Et puis, il y a l’intuition qui échappe. Lorsque la crise des gilets jaunes a explosé fin 2018, Macron n’a rien vu venir. Lui qui prônait «l’émancipation individuelle» n’avait pas perçu le malaise collectif qui couvait. Les week-ends de manifs se sont succédé comme les polémiques sur la répression policière. Le chef de l’Etat, qui n’avait pas les questions régaliennes dans son ADN, a tenté de répondre par un grand débat national qui n’a pas permis de rassurer suffisamment.

Fiertés et doutes

Dans la perspective de 2022, la macronie répète ses gammes pour corriger le tir. «Nous devons montrer plus clairement que nous n’avons pas perdu notre flotteur gauche et nous avons de quoi le prouver, poursuit Clément Beaune. Par exemple, nous sommes le pays d’Europe qui a accueilli le plus de réfugiés sauvés en mer depuis trois ans. Ce n’est pas du laxisme, c’est notre honneur et je l’assume. De même, le Président a été très clair sur la nécessité de faire plus contre les discriminations ou d’être intraitable avec les cas de violence policière.»
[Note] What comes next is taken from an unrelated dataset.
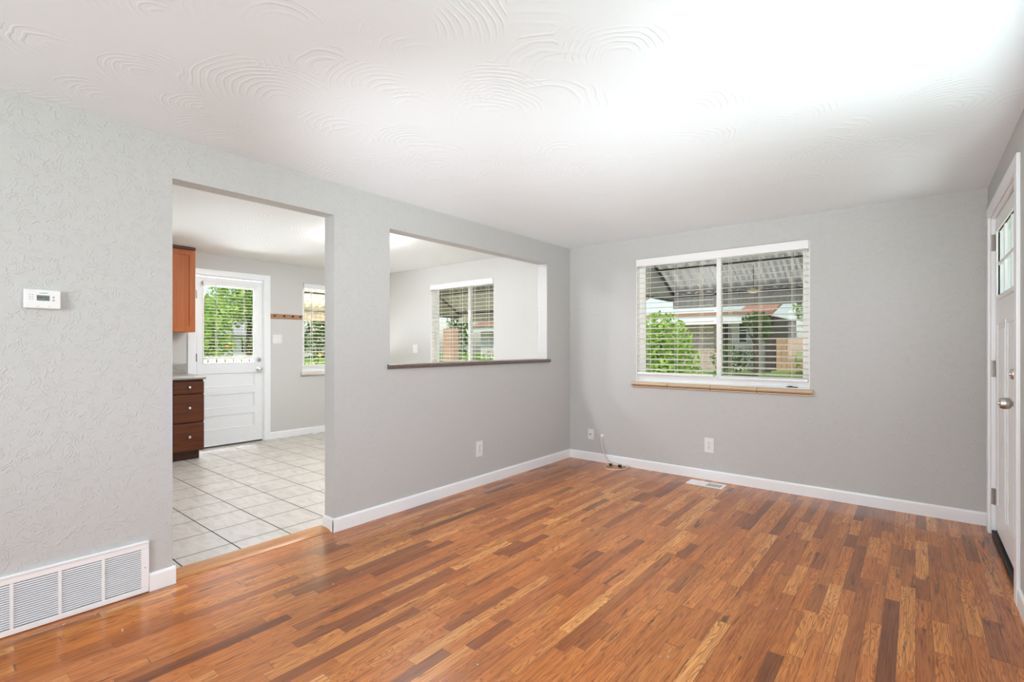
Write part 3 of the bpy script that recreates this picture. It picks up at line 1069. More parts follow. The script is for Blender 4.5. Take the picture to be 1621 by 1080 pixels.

Le premier cercle présidentiel rappelle que la pandémie a prouvé que Macron était partisan d’un Etat fort et redistributif en cas de crise. «Nous sommes l’un des pays du monde qui redistribue le plus dans la crise. Le “quoi qu’il en coûte”, c’est l’exception française», estime un conseiller du Président. Et tous égrènent leurs fiertés, la PMA pour toutes, l’augmentation du minimum vieillesse, l’accès simplifié aux écoles de la haute fonction publique, le baromètre de l’action publique, la transition écologique…

Mais le patron de LREM, Stanislas Guérini, prévient aussi : «Vouloir faire “de gauche”, ça donne le quinquennat de François Hollande. Beaucoup de symboles, de lassitude et peu de résultats, ce qui finit par se transformer en colère. Pour moi, le danger le plus fort, c’est pas de ne pas faire de droite ou de gauche, mais de ne pas faire envie.»